Внутри – мебель ампир, посредственный «буль»,[2] хрустальные люстры и бронзовые статуэтки; на одной из стен портрет во весь рост первого турецкого реформатора, султана Махмуда II, в полуевропейском платье и в красной феске. Широкая дверь ведет на террасу, откуда открывается непередаваемо прекрасный вид на окружающий дворец парк вековых платанов и кипарисов, на сверкающие просторы Мраморного моря, синеющие вдали очертания гористого анатолийского берега, на увенчанные ливанскими кедрами Принцевы острова.

Пока вы наслаждаетесь зрелищем, гид трогает вас за плечо и, показывая вниз направо, на кущи деревьев между дворцом и проложенной вдоль берега железной дорогой, говорит:

– Гюль-хане.[3]

Для большинства туристов эти слова – пустой звук. Из своих путеводителей они вычитали главным образом, что здесь когда-то был византийский Акрополь, возвышались роскошные дворцы Буколион и Порфировый, развалины которых еще до сих пор стоят на берегу. А между тем, с этой цветущей площадкой и стоящим направо, в глубине ее, небольшим киоском связано одно из важнейших событий турецкой истории прошлого столетия.

26-го числа лунного месяца Шабана 1254 года Гиджры[4] (3 ноября 1839 года) необычное оживление царило на улицах и на площадях, ведущих к Топ-Капу. Великое множество народа, созванное глашатаями, стекалось со всех сторон к розовым цветникам, покрывавшим тогда обширную террасу Гюль-Хане, С пестрыми знаменами проходили многочисленные стамбульские эснафы.[5] Шумными толпами стекались веселые софты.[6] Во главе со своими епископами и попами шли христианские общины.
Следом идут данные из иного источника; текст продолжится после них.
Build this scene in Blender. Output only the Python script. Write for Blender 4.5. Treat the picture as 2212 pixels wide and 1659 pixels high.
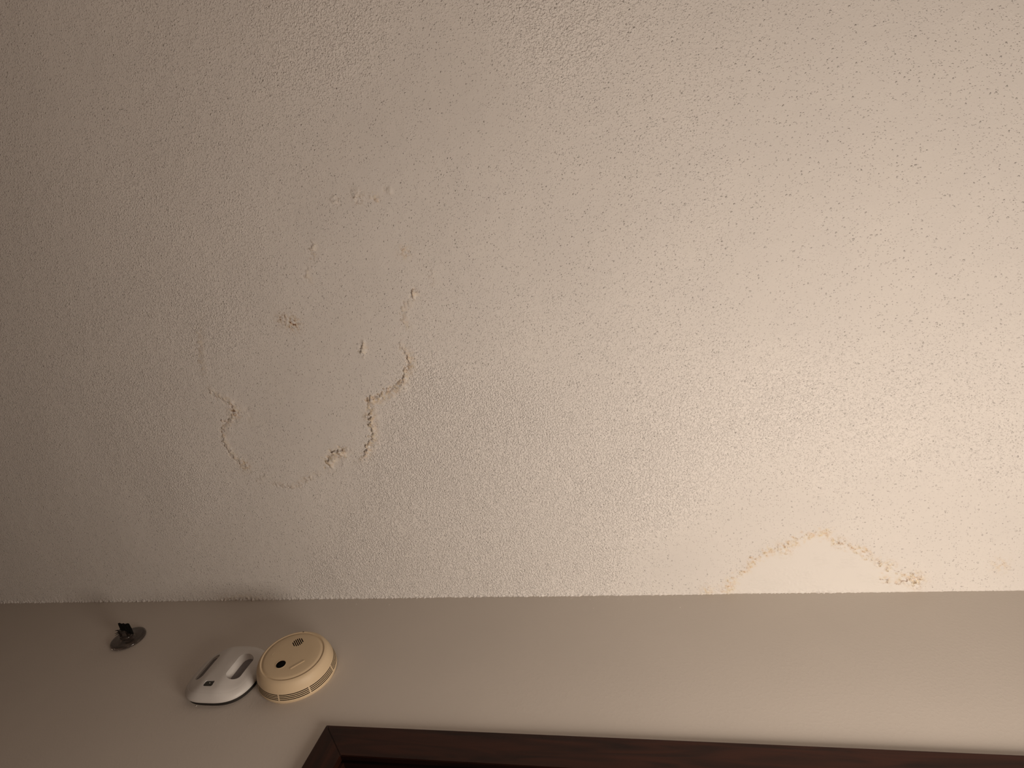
import bpy, bmesh, math, random
import numpy as np
from mathutils import Matrix, Vector

scene = bpy.context.scene
for o in list(bpy.data.objects):
    bpy.data.objects.remove(o, do_unlink=True)
COL = scene.collection

# ------------------------------------------------------------------ camera
cam_d = bpy.data.cameras.new('camera')
cam_d.sensor_width = 36.0
cam_d.lens = 1600.0 / 2212.0 * 36.0
cam_d.clip_start = 0.02
cam = bpy.data.objects.new('camera', cam_d)
COL.objects.link(cam)
# rows: world X, Y, Z expressed in (image right, image down, forward)
R = [(0.95261, -0.09508, -0.28896), (0.19152, 0.92545, 0.3269), (0.23634, -0.36675, 0.8998)]
cam.matrix_world = Matrix(((R[0][0], -R[0][1], -R[0][2], 0.0),
                           (R[1][0], -R[1][1], -R[1][2], -1.05),
                           (R[2][0], -R[2][1], -R[2][2], 1.0324),
                           (0, 0, 0, 1)))
scene.camera = cam

# ------------------------------------------------------------------ world, light, exposure
w = bpy.data.worlds.new('world')
scene.world = w
w.use_nodes = True
w.node_tree.nodes['Background'].inputs[0].default_value = (0.9, 0.8, 0.7, 1)
w.node_tree.nodes['Background'].inputs[1].default_value = 0.02

def lamp(name, loc, power, size, color):
    d = bpy.data.lights.new(name, 'POINT')
    d.energy = power
    d.shadow_soft_size = size
    d.color = color
    o = bpy.data.objects.new(name, d)
    o.location = loc
    COL.objects.link(o)
    return o
lamp('table_lamp_light', (0.32, -0.29, 1.21), 56.0, 0.26, (1.0, 0.855, 0.725))
lamp('fill_light', (-0.7, -1.8, 0.85), 10.0, 0.35, (1.0, 0.75, 0.58))  # added fill with no visible source, softens the wall shadows

vs = scene.view_settings
vs.view_transform = 'Standard'
vs.look = 'None'
vs.gamma = 1.0
vs.use_curve_mapping = False
vs.exposure = 0.0

CEIL = 2.44

# ------------------------------------------------------------------ helpers
def link(name, me, mats=None, parent=None, smooth=False):
    o = bpy.data.objects.new(name, me)
    COL.objects.link(o)
    if mats is not None:
        for m in (mats if isinstance(mats, (list, tuple)) else [mats]):
            me.materials.append(m)
    if parent is not None:
        o.parent = parent
    if smooth:
        for p in me.polygons:
            p.use_smooth = True
    return o

def from_bm(name, bm, mats=None, parent=None, smooth=False):
    bmesh.ops.recalc_face_normals(bm, faces=bm.faces)
    me = bpy.data.meshes.new(name)
    bm.to_mesh(me)
    bm.free()
    return link(name, me, mats, parent, smooth)

def box(bm, x0, x1, y0, y1, z0, z1):
    v = [bm.verts.new(p) for p in ((x0, y0, z0), (x1, y0, z0), (x1, y1, z0), (x0, y1, z0),
                                   (x0, y0, z1), (x1, y0, z1), (x1, y1, z1), (x0, y1, z1))]
    for f in ((0, 3, 2, 1), (4, 5, 6, 7), (0, 1, 5, 4), (1, 2, 6, 5), (2, 3, 7, 6), (3, 0, 4, 7)):
        bm.faces.new([v[i] for i in f])

def prism(bm, poly, f0, f1):
    """closed prism between two mappings of a 2-D polygon"""
    a = [bm.verts.new(f0(p)) for p in poly]
    b = [bm.verts.new(f1(p)) for p in poly]
    n = len(poly)
    bm.faces.new(a[::-1])
    bm.faces.new(b)
    for i in range(n):
        j = (i + 1) % n
        bm.faces.new((a[i], a[j], b[j], b[i]))

def struct(o):
    o['kind'] = 'structure'
    return o

def tag(o, label, cat, group=None):
    o['label'] = label
    o['category'] = cat
    if group:
        o['group'] = group
    return o

def empty_frame(name, origin, u, v, n):
    o = bpy.data.objects.new(name, None)
    o.empty_display_size = 0.05
    COL.objects.link(o)
    o.matrix_world = Matrix(((u[0], v[0], n[0], origin[0]), (u[1], v[1], n[1], origin[1]),
                             (u[2], v[2], n[2], origin[2]), (0, 0, 0, 1)))
    return o

def lathe(bm, prof, seg=96, cap_start=False, cap_end=False, close=False):
    rings = []
    for r, z in prof:
        if r < 1e-6:
            rings.append([bm.verts.new((0, 0, z))])
        else:
            rings.append([bm.verts.new((r * math.cos(2 * math.pi * i / seg), r * math.sin(2 * math.pi * i / seg), z))
                          for i in range(seg)])
    pairs = list(zip(rings[:-1], rings[1:]))
    if close:
        pairs.append((rings[-1], rings[0]))
    for a, b in pairs:
        for i in range(seg):
            j = (i + 1) % seg
            if len(a) == 1 and len(b) == 1:
                continue
            if len(a) == 1:
                bm.faces.new((a[0], b[i], b[j]))
            elif len(b) == 1:
                bm.faces.new((a[i], a[j], b[0]))
            else:
                bm.faces.new((a[i], a[j], b[j], b[i]))
    if cap_start and len(rings[0]) > 1:
        bm.faces.new(rings[0][::-1])
    if cap_end and len(rings[-1]) > 1:
        bm.faces.new(rings[-1])

def boolean_cut(bm_body, bm_cut, name):
    """body minus cutter, returns a mesh; both helper objects are removed again"""
    bmesh.ops.recalc_face_normals(bm_body, faces=bm_body.faces)
    bmesh.ops.recalc_face_normals(bm_cut, faces=bm_cut.faces)
    ma = bpy.data.meshes.new('a'); bm_body.to_mesh(ma); bm_body.free()
    mb = bpy.data.meshes.new('b'); bm_cut.to_mesh(mb); bm_cut.free()
    a = bpy.data.objects.new('a', ma); b = bpy.data.objects.new('b', mb)
    COL.objects.link(a); COL.objects.link(b)
    m = a.modifiers.new('cut', 'BOOLEAN')
    m.operation = 'DIFFERENCE'; m.solver = 'EXACT'; m.object = b
    dg = bpy.context.evaluated_depsgraph_get()
    me = bpy.data.meshes.new_from_object(a.evaluated_get(dg))
    me.name = name
    bpy.data.objects.remove(a); bpy.data.objects.remove(b)
    bpy.data.meshes.remove(ma); bpy.data.meshes.remove(mb)
    return me

def smooth_by_angle(me, ang=math.radians(32)):
    bm = bmesh.new(); bm.from_mesh(me)
    for f in bm.faces:
        f.smooth = True
    for e in bm.edges:
        if len(e.link_faces) == 2:
            e.smooth = e.calc_face_angle(0) < ang
    bm.to_mesh(me); bm.free()

# ------------------------------------------------------------------ materials
def mat(name):
    m = bpy.data.materials.new(name)
    m.use_nodes = True
    nt = m.node_tree
    return m, nt, nt.nodes['Principled BSDF']

def nd(nt, typ, **kw):
    n = nt.nodes.new(typ)
    for k, v in kw.items():
        if k.startswith('i_'):
            n.inputs[k[2:].replace('_', ' ')].default_value = v
        else:
            setattr(n, k, v)
    return n

def ramp(nt, src, lo, hi, smooth=True):
    n = nt.nodes.new('ShaderNodeMapRange')
    n.interpolation_type = 'SMOOTHSTEP' if smooth else 'LINEAR'
    n.inputs['From Min'].default_value = lo
    n.inputs['From Max'].default_value = hi
    nt.links.new(src, n.inputs['Value'])
    return n.outputs['Result']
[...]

В громоздких фаэтонах ехали важные улемы.[7] В парадных султанских каретах, в расшитых золотом мундирах и в треуголках с плюмажем, восседали иностранные дипломаты. Под барабанный бой и пронзительные звуки дудок проходили военные отряды.

Терраса перед Гюль-Хане наполнялась народом. В этот день сюда сошлось от 30 до 40 тыс. стамбульских жителей. Кругом в виде громадного четырехугольника выстроилась гвардия. В верхнем салоне киоска Гюль-Хане, у широкого окна, поместился недавно вступивший на трон Османов султан и калиф правоверных – Абдул-Меджид, невзрачный шестнадцатилетний юноша с тупым, невыразительным лицом, выросший в душной, невежественной обстановке гарема и вряд ли что-либо понимавший во всем происходившем. Нижний этаж был предназначен для дипломатического корпуса и французского принца Жуанвильского – сына короля Луи-Филиппа, гостившего в то время в Стамбуле. Вышколенные расторопные секретари Высокой Порты,[8] раздвигая толпу, с поклонами вели сюда иностранных дипломатов и их пышную свиту.

Несколько в стороне, в длинных старинных кафтанах, в белых и зеленых чалмах разместился корпус улемои. Далее стояло греческое, армянское и еврейское духовенство, важные турецкие чиновники, нотабли. Неподалеку от дворцового зверинца, где для забавы гарема содержались львы, была возведена высокая трибуна, на которую были обращены все взоры. С этой трибуны сейчас должен был быть провозглашен хатишериф,[9] которым впервые в истории Оттоманской империи объявлялось равенство всех подданных, без различия религии и национальности, и переустройство государства, в силу которого не знавшая никаких ограничений власть султана вводилась в наиболее элементарные рамки закона.

Задавленному ужасным гнетом и произволом населению плохо верилось в то, что султанский манифест действительно принесет какое либо облегчение, но для чиновников и торговой буржуазии с хатишерифом связывались кое-какие надежды. В этих кругах заговорили о возрождении Турции в результате объявленных реформ. Зато вся дворцовая камарилья, все реакционные элементы, значительная часть духовенства, словом все, для кого деспотический режим являлся основой неограниченного произвола и обогащения за счет народа, с нескрываемой злобой ополчились на инициаторов реформы и в первую очередь на проводившего ее министра иностранных дел Мехмед Решид-пашу, – «Великого Решида», как называли его сторонники и почитатели.

Теперь все с нетерпением ожидали его появления.

Решид-паша несомненно может считаться крупнейшим государственным деятелем Турции первой половины XIX столетия. Тонкий политик и дипломат, убежденный либерал и западник, он прекрасно отдавал себе отчет, что, склонив молодого султана на опубликование манифеста, он играет в опасную игру.